É verdade que o paralelismo entre épocas distintas é não contextual e pode ter implicações perversas no entendimento da arte, da sua filosofia e da sua história. Mas essa verdade é válida quando, por simples entretenimento da sensibilidade, colocamos face a face Caravaggio e Picasso, Botticceli e Renoir, van Eyck e Hopper. Neste caso dos dois surrealismos, porém, não há que ter escrúpulos resultantes da anacronia: de um lado estão mestres que inovaram, deslumbraram, romperam com limites epistemológicos para abrir novos caminhos conceptuais, estabelecendo um prolixo legado de inquietude e criatividade. Do outro estão aprendizes do pastiche, caricaturistas, agentes provocadores, inábeis desenhadores de gatafunhos, experimentalistas do mau gosto e exploradores da fealdade. Não há vestígio de mestria, nestes trabalhos. E não há neles absolutamente nada de transcendente que inspire ou eleve o espírito do observador. Tratam-se de objectos despidos de virtude estética e ética.

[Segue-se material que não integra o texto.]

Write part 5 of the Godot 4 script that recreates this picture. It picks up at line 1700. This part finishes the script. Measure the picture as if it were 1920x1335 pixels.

A arte do século XXI é modesta em termos criativos tanto como aspiracionais. Não traz nada de novo, não inspira, não cria rupturas nem promove revoluções. Limita-se a uma actividade espúria, como uma linguagem montada à volta da sintaxe mas que é vazia de semântica.
Os dois surrealismos do Den Frie fundem-se assim num único realismo: o que retrata o deplorável estado da arte no século XXI.